Agar bisa panen setiap hari, merekapun setiap hari membuat pesemaian berukuran sekitar 2 m x 1,5 m dengan kedelai sekitar 3 kg. Dari persemaian sebanyak itu mereka bisa memperoleh katel sebanyak 20 literan. Hasil panen mereka jual kepada bandar yang baisa menjualnya ke pasar-pasar tradisional di Majalengka dan Kadipaten.
“Panen 20 liter itu kalau tanamannya bagus, karena terkadang ada kedelai yang kurang baik sehingga ketika ditanam semua busuk, atau kedelai yang kurang baik sehingga saat di tanam biasanya ada yang hitam jika kondisi hitam tak bisa dijual atau juga membusuk karena tanahnya bekas ditanami tanaman yang sama,” kata Atin, Selasa (12/09).
Makanya menurut Mimin budidaya katel tidak bisa dilakukan dibekas tanaman sebelumnya karena tanaman akan membusuk, tanaman harus dilakukan di lahan baru, tak heran bila pembudidaya katel terus berpindah-pindah lahan.

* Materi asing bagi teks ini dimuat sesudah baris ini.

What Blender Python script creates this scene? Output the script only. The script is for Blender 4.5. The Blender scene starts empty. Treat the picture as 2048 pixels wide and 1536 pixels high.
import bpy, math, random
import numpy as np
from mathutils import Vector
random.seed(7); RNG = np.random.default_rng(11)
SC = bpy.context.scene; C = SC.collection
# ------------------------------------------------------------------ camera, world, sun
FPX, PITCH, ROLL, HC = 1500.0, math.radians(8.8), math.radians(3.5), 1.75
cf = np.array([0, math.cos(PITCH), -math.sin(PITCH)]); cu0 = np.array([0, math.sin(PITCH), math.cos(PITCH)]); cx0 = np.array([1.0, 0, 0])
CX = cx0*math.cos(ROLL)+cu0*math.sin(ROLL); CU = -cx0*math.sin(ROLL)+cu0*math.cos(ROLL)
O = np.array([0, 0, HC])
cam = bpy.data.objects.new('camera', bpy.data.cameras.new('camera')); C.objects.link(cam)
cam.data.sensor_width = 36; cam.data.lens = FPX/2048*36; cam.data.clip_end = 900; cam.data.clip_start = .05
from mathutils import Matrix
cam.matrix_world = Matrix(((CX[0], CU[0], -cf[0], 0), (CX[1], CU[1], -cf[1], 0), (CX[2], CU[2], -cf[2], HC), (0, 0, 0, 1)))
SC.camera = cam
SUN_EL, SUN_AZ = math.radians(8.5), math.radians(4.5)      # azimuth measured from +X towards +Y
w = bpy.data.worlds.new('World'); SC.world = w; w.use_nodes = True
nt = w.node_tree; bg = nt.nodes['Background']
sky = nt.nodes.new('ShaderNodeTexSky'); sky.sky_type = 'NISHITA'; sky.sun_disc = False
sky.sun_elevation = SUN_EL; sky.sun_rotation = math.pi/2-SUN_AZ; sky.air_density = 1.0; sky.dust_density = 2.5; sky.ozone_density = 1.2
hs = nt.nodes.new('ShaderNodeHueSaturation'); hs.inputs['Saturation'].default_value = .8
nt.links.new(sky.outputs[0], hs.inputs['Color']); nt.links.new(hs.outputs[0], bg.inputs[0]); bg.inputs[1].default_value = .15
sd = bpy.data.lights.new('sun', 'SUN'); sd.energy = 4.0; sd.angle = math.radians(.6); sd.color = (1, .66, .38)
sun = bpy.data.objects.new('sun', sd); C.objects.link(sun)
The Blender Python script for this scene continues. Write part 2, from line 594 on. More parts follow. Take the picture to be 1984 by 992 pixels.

Untungnya menurut Atin dan Mimin, ada beberapa warga yang merelakan lahannya untuk dimanfaatkan ditanami. Hanya dia meilih tempat yang dekat dengan sumber air, untuk memudahkan penyiraman.
“Saat ini saja kami menanam jauh ke sumber air jadi harus cape mengangkut air untuk menyiram,” ungkap Mimin.
Menurutnya keuntungan dari budidaya katel tidak seberapa, namun itu tetap dilakukan agar bisa memperoleh uang untuk meringankan beban hidup keluarganya.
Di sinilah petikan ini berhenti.